Il suo nome deriverebbe dalla radice greca “tla” che significa “portare, sopportare” e che si ritrova nel latino “tollo” con significati simili; sempre in latino, inoltre, ritroviamo questa in “legislator”, cioè “chi porta una legge”, “elatus”, cioè “elevato, alto, sublime”

Tale personaggio, secondo Esiodo, venne costretto da Zeus a tenere sulle spalle l'intera volta celeste. La punizione gli era stata inflitta per essersi alleato col padre di Zeus, Crono, che aveva guidato la rivolta contro gli dèi dell'Olimpo.

Nell'Odissea viene descritto poeticamente come uno dei pilastri del cielo:

“L'immortal figlia di quel saggio Atlante,
Che del mar tutto i più riposti fondi
Conosce e regge le colonne immense
Che la volta sopportano del cielo” (Odissea I, vv.77/80)

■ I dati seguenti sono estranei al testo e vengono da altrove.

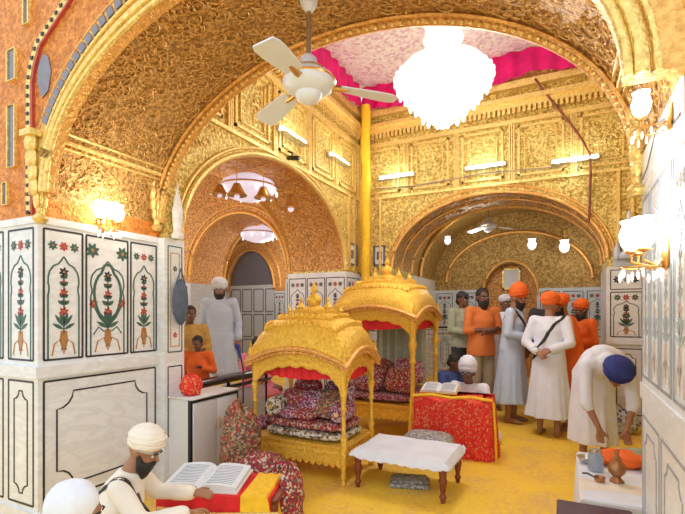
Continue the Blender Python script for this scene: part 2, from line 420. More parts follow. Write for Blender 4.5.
# ---- inlay motifs
def leaf(mb, F, x, y, L, w_, ang, k):
    pts = []
    for i in range(7):
        t = i/6; pts.append((t*L, math.sin(PI*t)*w_))
    for i in range(5, 0, -1):
        t = i/6; pts.append((t*L, -math.sin(PI*t)*w_))
    ca, sa = math.cos(ang), math.sin(ang)
    mb.prism([(x+a*ca-b_*sa, y+a*sa+b_*ca) for a, b_ in pts], F, .003, k)
def flower(mb, F, x, y, r, k, n=6, kc=3):
    for i in range(n): leaf(mb, F, x, y, r, r*.24, 2*PI*i/n+.3, k)
    mb.prism([(x+r*.25*math.cos(a), y+r*.25*math.sin(a)) for a in [2*PI*j/8 for j in range(8)]], F, .005, kc)
def cusped(w_, h, z):    # cusped arch outline from (0..w) with spring at z, apex h
    c = w_/2; pts = [(.0, z*.0), (.0, z*.62)]
    prof = [(0, .62), (.03, .66), (.03, .70), (0, .74), (.01, .80), (.05, .85), (.13, .885), (.16, .90), (.24, .915), (.32, .925), (.40, .955), (.46, .985), (.5, 1.0)]
    L = [(a*w_, b_*h) for a, b_ in prof]
    return [(0, 0)]+L+[(w_-a, b_) for a, b_ in reversed(L[:-1])]+[(w_, 0)]
# material slots for inlay meshes: 0 marble, 1 black, 2 green, 3 tan, 4 red
IN = ['marble', 'black', 'green', 'tan', 'red']
def frame(mb, F, x, y, w_, h, t=.012, k=1):
    mb.ribbon([(x, y), (x+w_, y)], t, F, .003, k); mb.ribbon([(x, y+h), (x+w_, y+h)], t, F, .003, k)
    mb.ribbon([(x, y), (x, y+h)], t, F, .003, k); mb.ribbon([(x+w_, y), (x+w_, y+h)], t, F, .003, k)
def off(F, x, y): return (F[0]+F[1]*x+F[2]*y, F[1], F[2])
def floral_panel(mb, F, w_, h, wide=False):
    frame(mb, F, 0, 0, w_, h, .014, 1)
    m = w_*.1; G = off(F, m, 0)
    mb.ribbon([(x, y) for x, y in cusped(w_-2*m, h*.80, 0)], .011, G, .003, 2)
    c = w_/2
    r = min(.055, w_*.13)
    for q in (-1, 0, 1) if not wide else (-1, 1):
        flower(mb, F, c+q*(w_*.28 if not wide else w_*.36), h*.88, r if not wide else r*1.3, 2 if q else 4, 7)
    # vase, stem, flowers
    mb.ribbon([(c, h*.2), (c, h*.66)], .008, F, .003, 2)
    s_ = h*.001
    mb.prism([(c-.022, h*.07), (c+.022, h*.07), (c+.012, h*.10), (c+.03, h*.15), (c+.022, h*.22), (c-.022, h*.22), (c-.03, h*.15), (c-.012, h*.10)], F, .003, 3)
    mb.ribbon([(c-w_*.3, h*.03), (c-w_*.24, h*.12), (c-w_*.1, h*.15), (c, h*.04), (c+w_*.1, h*.15), (c+w_*.24, h*.12), (c+w_*.3, h*.03)], .01, F, .003, 3)
    for sgn in (-1, 1):
        for j, (yy, L, an) in enumerate([(.23, .085, .5), (.25, .10, .95), (.27, .08, 1.25), (.42, .05, .7), (.48, .035, .6), (.57, .04, .8), (.63, .03, .7)]):
            leaf(mb, F, c, h*yy, L*(w_/.4+.4), .011*(w_/.4+.4), PI/2-sgn*(PI/2-an), 2)
    flower(mb, F, c, h*.68, .038, 1, 6); flower(mb, F, c, h*.60, .022, 4, 5); flower(mb, F, c, h*.52, .034, 4, 6); flower(mb, F, c, h*.45, .02, 1, 5); flower(mb, F, c, h*.37, .038, 4, 6)
    if wide:
        pts = [(c+.13*math.sin(t)*(1 if t else 1)*(.6+.4*math.sin(t/2)), h*.50+.20*-math.cos(t)+ (.05 if abs(t-PI) < .3 else 0)) for t in [2*PI*i/28 for i in range(28)]]
        mb.ribbon(pts, .02, F, .004, 2, True)
        for sgn in (-1, 1):
            flower(mb, F, c+sgn*w_*.34, h*.44, .04, 4, 6)
            mb.ribbon([(c, h*.24), (c+sgn*w_*.2, h*.32), (c+sgn*w_*.34, h*.42)], .007, F, .003, 2)
            mb.ribbon([(c+sgn*.03, h*.2), (c+sgn*w_*.22, h*.24), (c+sgn*w_*.34, h*.18)], .01, F, .003, 2)
def lower_panel(mb, F, w_, h, narrow=False):
    frame(mb, F, 0, 0, w_, h, .014, 1)
    m = .09 if not narrow else .07; n = .12 if not narrow else .06
    x0, x1, y0, y1 = m, w_-m, m, h-m; P = []
    for cx, cy, a0 in [(x1, y0, PI), (x1, y1, 1.5*PI), (x0, y1, 0), (x0, y0, .5*PI)]:
        P2 = [(cx+n*math.cos(a0-PI*.5*i/4), cy+n*math.sin(a0-PI*.5*i/4)) for i in range(5)]
        P += P2
    mb.ribbon(P, .012, F, .003, 1, True)

# marble piers of the front arch
def pier(name, x0, x1, y0, y1, face_x, top=2.17, label=None, mat='marble', led=True, e=.025):
    mb = MB(); mb.box(x0, x1, y0, y1, 0, top, 0)
    if led:
        mb.box(x0-e, x1+e, y0-e, y1+e, 1.05, 1.13, 0); mb.box(x0-e*.6, x1+e*.6, y0-e*.6, y1+e*.6, 0, .12, 0)
    mb.box(x0-e*.5, x1+e*.5, y0-e*.5, y1+e*.5, top-.05, top, 0)
    return mb
mb = pier('p', -4.6, XL, YF, YB, 0)
Fx = (V((XL, YF, 0)), V((0, 1, 0)), V((0, 0, 1)))   # y cross z = +x outward
e = [.04, .33, .70, 1.0]
floral_panel(mb, off(Fx, .04, 1.17), .28, .92); floral_panel(mb, off(Fx, .35, 1.17), .36, .92, True); floral_panel(mb, off(Fx, .74, 1.17), .26, .92)
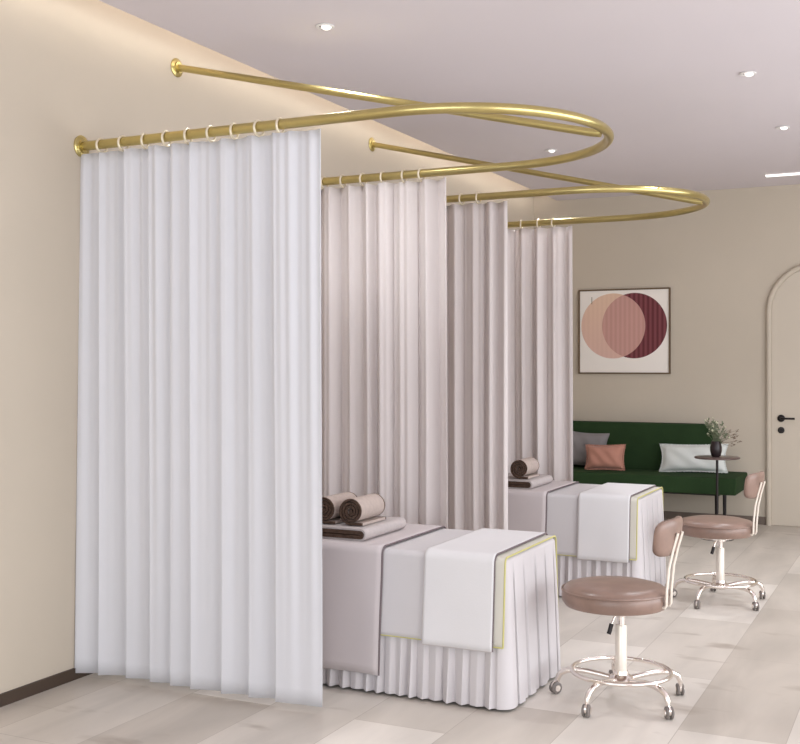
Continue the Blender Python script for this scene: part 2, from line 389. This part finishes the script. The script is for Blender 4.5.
# ------------------------------------------------------------ massage beds
BX0, BX1 = -3.60, -1.655      # head, foot
BW = .70; BZ = .656
def bed(yn, label):
    t = thing('massage_bed', label, 'massage bed', (BX0, yn, 0), 0, 'massage beds with pleated skirts')
    L_ = BX1-BX0
    rnd = random.Random(4)
    # skirted cover: rounded rectangle perimeter
    rc = .035; seq = []
    def seg_line(a, b, nrm, kind):
        n = max(2, int((Vector(b)-Vector(a)).length/.005))
        for k in range(n): seq.append((a[0]+(b[0]-a[0])*k/n, a[1]+(b[1]-a[1])*k/n, nrm, kind, (Vector(b)-Vector(a)).length*k/n, (Vector(b)-Vector(a)).length))
    def seg_arc(c, a0):
        for k in range(8):
            a = a0+PI/2*k/8; seq.append((c[0]+rc*math.cos(a), c[1]+rc*math.sin(a), (math.cos(a), math.sin(a)), 'c', 0, 1))
    seg_line((rc, 0), (L_-rc, 0), (0, -1), 'near'); seg_arc((L_-rc, rc), -PI/2)
    seg_line((L_, rc), (L_, BW-rc), (1, 0), 'foot'); seg_arc((L_-rc, BW-rc), 0)
    seg_line((L_-rc, BW), (rc, BW), (0, 1), 'near'); seg_arc((rc, BW-rc), PI/2)
    seg_line((0, BW-rc), (0, rc), (-1, 0), 'foot'); seg_arc((rc, rc), PI)
    def pl(kind, s, L, v):     # v 0 top .. 1 bottom
        g = v**(1.5 if kind == 'near' else .8)
        e = smoothstep(min(s, L-s)/.03)
        if kind == 'near':
            w = .060; q = s+.012*math.sin(s*9.1)
            u = (q % w)/w
            prof = ((u/.6)**.8 if u < .6 else (1-(u-.6)/.4)**1.5)
            return (.050*g*(prof-.5)*(.65+.35*math.sin(int(q/w)*1.9))+.026*g)*e+.024*g*(1-e)
        if kind == 'foot':
            w = .140; q = s+.02+.010*math.sin(s*11); u = (q % w)/w
            groove = math.exp(-((u-.5)/.045)**2)
            tilt = (u-.5 if u < .5 else u-.5)*.008
            return (-.075*groove*smoothstep(v*4)*e+2*tilt*g*e+.030*g)
        return .030*g
    nz = 22; rows = []; bm = bmesh.new(); n = len(seq)
    r2 = .022
    prof = [(-r2+r2*math.sin(a), -r2+r2*math.cos(a)) for a in (0, PI/8, PI/4, 3*PI/8)]+[(0, -r2)]
    for off, dz in prof:
        rows.append([bm.verts.new((x+nr[0]*off, y+nr[1]*off, BZ+dz)) for x, y, nr, kd, s, L in seq])
    zt = BZ-r2; zb = .012
    for j in range(1, nz+1):
        v = j/nz
        rows.append([bm.verts.new((x+nr[0]*pl(kd, s, L, v), y+nr[1]*pl(kd, s, L, v), zt+(zb-zt)*v)) for x, y, nr, kd, s, L in seq])
    for a, b in zip(rows[:-1], rows[1:]):
        for k in range(n): bm.faces.new((a[k], a[(k+1) % n], b[(k+1) % n], b[k]))
    bm.faces.new(rows[0])
    link('skirted_cover', bm, M['skirt'], t)
    link('mattress', box(bmesh.new(), .03, L_-.03, .03, BW-.03, BZ-.12, BZ-.008, .02), M['sheet'], t)
    link('bed_frame', box(bmesh.new(), .08, L_-.08, .08, BW-.08, BZ-.18, BZ-.12), M['black'], t)
    for lx in (.16, L_-.16):
        for ly in (.12, BW-.12):
            link('leg', tube(bmesh.new(), [(lx, ly, 0), (lx, ly, BZ-.18)], .022, 12), M['black'], t)
    return t
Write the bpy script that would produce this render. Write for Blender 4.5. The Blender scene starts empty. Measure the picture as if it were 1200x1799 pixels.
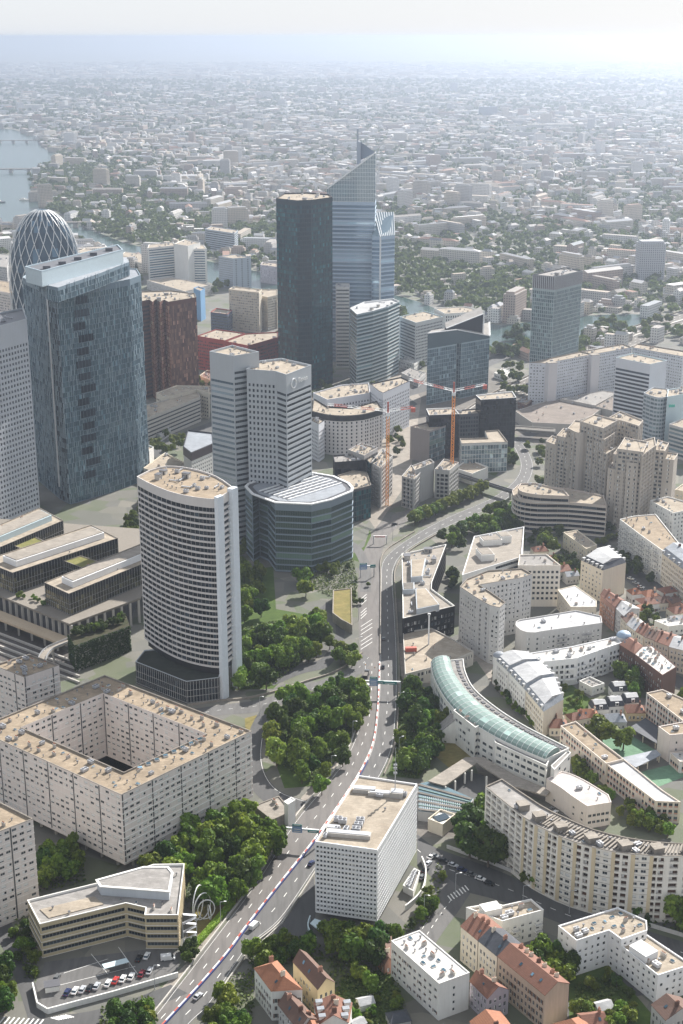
import bpy, math, random
import numpy as np
from mathutils import Vector, Matrix
R = math.radians
SC = bpy.context.scene
# ---------------------------------------------------------------- camera, sky, sun, exposure
CAM_H, PITCH, FOC = 318.0, R(18.5), 2498.0
cd = bpy.data.cameras.new('camera'); cam = bpy.data.objects.new('camera', cd)
SC.collection.objects.link(cam)
cd.sensor_fit = 'VERTICAL'; cd.sensor_height = 36.0; cd.lens = 36.0 * FOC / 1799.0
cd.clip_start = 1.0; cd.clip_end = 120000.0
cam.location = (0, 0, CAM_H); cam.rotation_euler = (R(90) - PITCH, 0, 0)
SC.camera = cam
SUN_AZ, SUN_EL = R(33), R(35)          # azimuth clockwise from +Y (view direction)
w = bpy.data.worlds.new('World'); SC.world = w; w.use_nodes = True
nt = w.node_tree; bg = nt.nodes['Background']
sky = nt.nodes.new('ShaderNodeTexSky'); sky.sky_type = 'NISHITA'; sky.sun_disc = False
sky.sun_elevation = SUN_EL; sky.sun_rotation = SUN_AZ
sky.altitude = 300; sky.air_density = 1.0; sky.dust_density = 0.8; sky.ozone_density = 1.0
veil = nt.nodes.new('ShaderNodeMix'); veil.data_type = 'RGBA'; veil.inputs[0].default_value = 0.94      # thin summer veil over the blue
veil.inputs[7].default_value = (2.5, 2.64, 2.87, 1); nt.links.new(sky.outputs[0], veil.inputs[6]); nt.links.new(veil.outputs[2], bg.inputs[0])
bg.inputs[1].default_value = 0.13
ld = bpy.data.lights.new('sun', 'SUN'); ld.energy = 5.0; ld.angle = R(0.5); ld.color = (1.0, 0.96, 0.9)
sun = bpy.data.objects.new('sun', ld); SC.collection.objects.link(sun)
sun.location = (300, 500, 700)
sun.rotation_euler = Vector((math.sin(SUN_AZ) * math.cos(SUN_EL), math.cos(SUN_AZ) * math.cos(SUN_EL), math.sin(SUN_EL))).to_track_quat('Z', 'Y').to_euler()
SC.view_settings.view_transform = 'Standard'; SC.view_settings.look = 'None'
SC.view_settings.exposure = 1.22; SC.view_settings.gamma = 1.0; SC.view_settings.use_curve_mapping = False
cy = SC.cycles
cy.use_denoising = True; cy.max_bounces = 6; cy.diffuse_bounces = 3; cy.glossy_bounces = 3
cy.transmission_bounces = 2; cy.volume_bounces = 1; cy.transparent_max_bounces = 4
cy.caustics_reflective = False; cy.caustics_refractive = False; cy.sample_clamp_indirect = 4.0
rng = random.Random(11)

# ---------------------------------------------------------------- photo pixel -> point at height z
CP, SP = math.cos(PITCH), math.sin(PITCH)
def P(px, py, z=0.0):
    u = (px - 600) / FOC; v = (899.5 - py) / FOC
    dy = CP + v * SP; dz = -SP + v * CP
    t = (z - CAM_H) / dz
    return (u * t, dy * t)
def proj(x, y, z):
    dz = z - CAM_H; d = y * CP - dz * SP; return 600 + FOC * x / d, 899.5 - FOC * (y * SP + dz * CP) / d
def PP(pts, z=0.0): return [P(a, b, z) for a, b in pts]
def area(p):
    return sum(p[i][0] * p[(i + 1) % len(p)][1] - p[(i + 1) % len(p)][0] * p[i][1] for i in range(len(p))) / 2
def ccw(p): return list(p) if area(p) > 0 else list(p)[::-1]
def centroid(p): return (sum(a[0] for a in p) / len(p), sum(a[1] for a in p) / len(p))
def inside(p, x, y):
    c = False; n = len(p)
    for i in range(n):
        x1, y1 = p[i]; x2, y2 = p[(i + 1) % n]
        if (y1 > y) != (y2 > y) and x < (x2 - x1) * (y - y1) / (y2 - y1) + x1: c = not c
    return c
def offset(p, d):
    """inset (d>0) of a CCW polygon with mitred corners"""
    n = len(p); out = []
    for i in range(n):
        a, b, c = Vector(p[i - 1]), Vector(p[i]), Vector(p[(i + 1) % n])
        e1 = (b - a).normalized(); e2 = (c - b).normalized()
        n1 = Vector((-e1.y, e1.x)); n2 = Vector((-e2.y, e2.x))
        m = n1 + n2
        k = 1 + n1.dot(n2)
        if k < 0.25: k = 0.25
        q = b + m * (d / k)
        out.append((q.x, q.y))
    return out
def lerp2(a, b, t): return (a[0] + (b[0] - a[0]) * t, a[1] + (b[1] - a[1]) * t)
def arc(pts, n=6):
    """Catmull-Rom through pts"""
    out = []
    m = len(pts)
    for i in range(m - 1):
        p0 = pts[max(i - 1, 0)]; p1 = pts[i]; p2 = pts[i + 1]; p3 = pts[min(i + 2, m - 1)]
        for k in range(n):
            t = k / n
            out.append(tuple(0.5 * ((2 * p1[j]) + (-p0[j] + p2[j]) * t + (2 * p0[j] - 5 * p1[j] + 4 * p2[j] - p3[j]) * t * t + (-p0[j] + 3 * p1[j] - 3 * p2[j] + p3[j]) * t ** 3) for j in range(len(p1))))
    out.append(tuple(pts[-1]))
    return out

# ---------------------------------------------------------------- materials
def newmat(name):
    m = bpy.data.materials.new(name); m.use_nodes = True
    t = m.node_tree; b = t.nodes['Principled BSDF']
    return m, t, b
def N(t, kind, **kw):
    n = t.nodes.new('ShaderNode' + kind)
    for k, v in kw.items(): setattr(n, k, v)
    return n
def noise(t, vec, scale, detail=3, rough=0.6):
    n = N(t, 'TexNoise'); n.inputs['Scale'].default_value = scale; n.inputs['Detail'].default_value = detail
    n.inputs['Roughness'].default_value = rough
    t.links.new(vec, n.inputs['Vector']); return n.outputs['Fac']
def ramp(t, fac, stops):
    r = N(t, 'ValToRGB'); e = r.color_ramp.elements
    while len(e) < len(stops): e.new(0.5)
    for i, (p, c) in enumerate(stops):
        e[i].position = p; e[i].color = (c[0], c[1], c[2], 1)
    t.links.new(fac, r.inputs[0]); return r.outputs[0]
def mix(t, fac, a, b, mode='MIX'):
    n = N(t, 'Mix', data_type='RGBA', blend_type=mode)
    for i, v in ((0, fac), (6, a), (7, b)):
        if hasattr(v, 'links') or hasattr(v, 'is_linked'): t.links.new(v, n.inputs[i])
        elif i == 0: n.inputs[0].default_value = v
        else: n.inputs[i].default_value = (v[0], v[1], v[2], 1)
    return n.outputs[2]
def math_(t, op, a, b=None, c=None):
    n = N(t, 'Math', operation=op)
    for i, v in enumerate((a, b, c)):
        if v is None: continue
        if hasattr(v, 'is_linked'): t.links.new(v, n.inputs[i])
        else: n.inputs[i].default_value = v
    return n.outputs[0]
def pos(t, sx=1, sy=1, sz=1):
    g = N(t, 'NewGeometry'); m = N(t, 'Mapping'); m.inputs['Scale'].default_value = (sx, sy, sz)
    t.links.new(g.outputs['Position'], m.inputs[0]); return m.outputs[0]
def sc(c, k): return tuple(min(1, x * k) for x in c)
def bump(t, b, h, s=0.3, d=0.05):
    n = N(t, 'Bump'); n.inputs['Strength'].default_value = s; n.inputs['Distance'].default_value = d
    t.links.new(h, n.inputs['Height']); t.links.new(n.outputs[0], b.inputs['Normal'])
MATS = {}
def plaster(name, c, streak=0.22, rough=0.85):
    if name in MATS: return MATS[name]
    if sum(c) > 0.9: c = tuple(min(.84, x * 1.22) for x in c)
    m, t, b = newmat(name)
    n1 = noise(t, pos(t, 1, 1, 0.12), 0.9, 4); n2 = noise(t, pos(t), 0.11, 3); n3 = noise(t, pos(t), 3.0, 2)
    col = mix(t, n1, sc(c, 1 - streak), sc(c, 1 + streak * 0.7))
    col = mix(t, math_(t, 'MULTIPLY', n2, 0.45), col, (c[0] * 0.62, c[1] * 0.6, c[2] * 0.56))
    col = mix(t, math_(t, 'MULTIPLY', n3, 0.3), col, sc(c, 0.75))
    t.links.new(col, b.inputs['Base Color']); b.inputs['Roughness'].default_value = rough; b.inputs['Specular IOR Level'].default_value = .2
    MATS[name] = m; return m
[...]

Al di là dei limiti del mondo c'era un giardino incantato, dove cresceva un melo dai frutti d'oro, dono di nozze per Era, moglie di Zeus. Il giardino era quello delle Esperidi, le bellissime figlie di Atlante e di Espero, la stella della sera. Il re di Micene, Euristeo, pretese da Eracle proprio quei frutti. L'eroe chiese il percorso per il giardino delle Esperidi a Nereo, una divinità marina, ma quello dapprima cercò di eludere le domande, poi assunse svariate forme per spaventarlo. Ma Eracle non desistette e Nereo fu costretto ad insegnargli la strada con il saggio consiglio di non raccogliere i frutti con le sue stesse mani. Eracle riprese il cammino fino a incontrare, là dove tramonta il sole, Atlante che reggeva la volta celeste. Eracle pensò di mandare lui a cogliere i frutti sacri, sia perché essendo altissimo, avrebbe scavalcato facilmente il recinto, sia perché era il padre delle Esperidi, custodi del giardino. Dopo alcuni rifiuti, Atlante si recò nel giardino delle Esperidi, lasciando temporaneamente la volta del cielo sulle spalle di Eracle. Tornò ben presto con tre bellissimi pomi d’oro, ma non volendo più assumersi sulle spalle il gravissimo peso della volta celeste propose ad Eracle di portare lui stesso i frutti al re Euristeo. Ma l'eroe capì che il gigante non sarebbe più tornato, lasciandolo lì per sempre. Finse di accettare, dicendo che Atlante si riprendesse il cielo solo per un attimo, mentre egli si sarebbe messo sulle spalle un cuscino per reggere il peso più agevolmente. Atlante cadde nel tranello. Quando si fu ripreso il cielo, Eracle afferrò i tre pomi e fuggì di corsa. Secondo una tradizione, Atlante fu pietrificato da Perseo che gli mostrò la testa di Medusa per punirlo di non averlo ospitato e così il titano si trasformò nell'omonima catena montuosa che si trova nel nord dell’ Africa.

In realtà questo mito rappresenta tutte le difficoltà e tutti i dolori fisici o psicologici che l’uomo deve affrontare, suo malgrado, tutti i giorni e che cerca, umanamente, se possibile, di evitare, ma inevitabilmente dovrà affrontarli, perché nessuno lo farà al posto suo.

 “Il cielo è una sfera infinita il cui centro è ovunque e la circonferenza in nessun posto”( Blaise Pascal).